**AIM OF THE EXERCISE:** Would you output the whole listing below, exactly as it reads?

**AVAILABLE DATA:**
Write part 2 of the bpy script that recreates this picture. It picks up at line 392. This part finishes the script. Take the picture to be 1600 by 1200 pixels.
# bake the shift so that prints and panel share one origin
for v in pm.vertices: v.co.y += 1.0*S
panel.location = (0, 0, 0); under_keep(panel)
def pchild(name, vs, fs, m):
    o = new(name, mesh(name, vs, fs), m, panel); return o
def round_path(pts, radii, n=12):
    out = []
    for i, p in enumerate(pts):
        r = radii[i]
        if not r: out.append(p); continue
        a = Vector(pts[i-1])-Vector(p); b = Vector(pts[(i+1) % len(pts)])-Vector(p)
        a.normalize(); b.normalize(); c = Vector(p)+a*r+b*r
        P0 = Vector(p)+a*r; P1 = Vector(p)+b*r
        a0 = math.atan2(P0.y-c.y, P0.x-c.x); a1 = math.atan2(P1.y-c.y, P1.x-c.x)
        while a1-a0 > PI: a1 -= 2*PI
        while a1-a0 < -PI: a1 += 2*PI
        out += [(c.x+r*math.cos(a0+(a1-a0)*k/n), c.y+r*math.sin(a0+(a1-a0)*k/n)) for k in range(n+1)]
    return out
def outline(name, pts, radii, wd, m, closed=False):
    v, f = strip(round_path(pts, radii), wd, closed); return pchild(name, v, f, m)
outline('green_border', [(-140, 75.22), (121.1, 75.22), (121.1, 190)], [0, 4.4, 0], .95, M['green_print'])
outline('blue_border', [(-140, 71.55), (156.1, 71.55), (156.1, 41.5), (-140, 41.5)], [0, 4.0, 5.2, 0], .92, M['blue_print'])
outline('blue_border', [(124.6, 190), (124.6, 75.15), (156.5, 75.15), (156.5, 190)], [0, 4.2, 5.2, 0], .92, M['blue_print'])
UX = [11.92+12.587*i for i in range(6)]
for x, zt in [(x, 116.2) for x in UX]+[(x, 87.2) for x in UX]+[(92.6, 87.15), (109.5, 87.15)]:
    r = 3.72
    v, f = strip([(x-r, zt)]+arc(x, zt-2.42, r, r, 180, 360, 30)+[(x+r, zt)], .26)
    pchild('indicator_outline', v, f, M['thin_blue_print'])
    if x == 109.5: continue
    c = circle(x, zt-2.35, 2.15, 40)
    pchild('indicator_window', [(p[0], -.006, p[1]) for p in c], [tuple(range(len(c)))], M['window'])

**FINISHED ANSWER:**
Write part 2 of the bpy script that recreates this picture. It picks up at line 392. This part finishes the script. Take the picture to be 1600 by 1200 pixels.
# bake the shift so that prints and panel share one origin
for v in pm.vertices: v.co.y += 1.0*S
panel.location = (0, 0, 0); under_keep(panel)
def pchild(name, vs, fs, m):
    o = new(name, mesh(name, vs, fs), m, panel); return o
def round_path(pts, radii, n=12):
    out = []
    for i, p in enumerate(pts):
        r = radii[i]
        if not r: out.append(p); continue
        a = Vector(pts[i-1])-Vector(p); b = Vector(pts[(i+1) % len(pts)])-Vector(p)
        a.normalize(); b.normalize(); c = Vector(p)+a*r+b*r
        P0 = Vector(p)+a*r; P1 = Vector(p)+b*r
        a0 = math.atan2(P0.y-c.y, P0.x-c.x); a1 = math.atan2(P1.y-c.y, P1.x-c.x)
        while a1-a0 > PI: a1 -= 2*PI
        while a1-a0 < -PI: a1 += 2*PI
        out += [(c.x+r*math.cos(a0+(a1-a0)*k/n), c.y+r*math.sin(a0+(a1-a0)*k/n)) for k in range(n+1)]
    return out
def outline(name, pts, radii, wd, m, closed=False):
    v, f = strip(round_path(pts, radii), wd, closed); return pchild(name, v, f, m)
outline('green_border', [(-140, 75.22), (121.1, 75.22), (121.1, 190)], [0, 4.4, 0], .95, M['green_print'])
outline('blue_border', [(-140, 71.55), (156.1, 71.55), (156.1, 41.5), (-140, 41.5)], [0, 4.0, 5.2, 0], .92, M['blue_print'])
outline('blue_border', [(124.6, 190), (124.6, 75.15), (156.5, 75.15), (156.5, 190)], [0, 4.2, 5.2, 0], .92, M['blue_print'])
UX = [11.92+12.587*i for i in range(6)]
for x, zt in [(x, 116.2) for x in UX]+[(x, 87.2) for x in UX]+[(92.6, 87.15), (109.5, 87.15)]:
    r = 3.72
    v, f = strip([(x-r, zt)]+arc(x, zt-2.42, r, r, 180, 360, 30)+[(x+r, zt)], .26)
    pchild('indicator_outline', v, f, M['thin_blue_print'])
    if x == 109.5: continue
    c = circle(x, zt-2.35, 2.15, 40)
    pchild('indicator_window', [(p[0], -.006, p[1]) for p in c], [tuple(range(len(c)))], M['window'])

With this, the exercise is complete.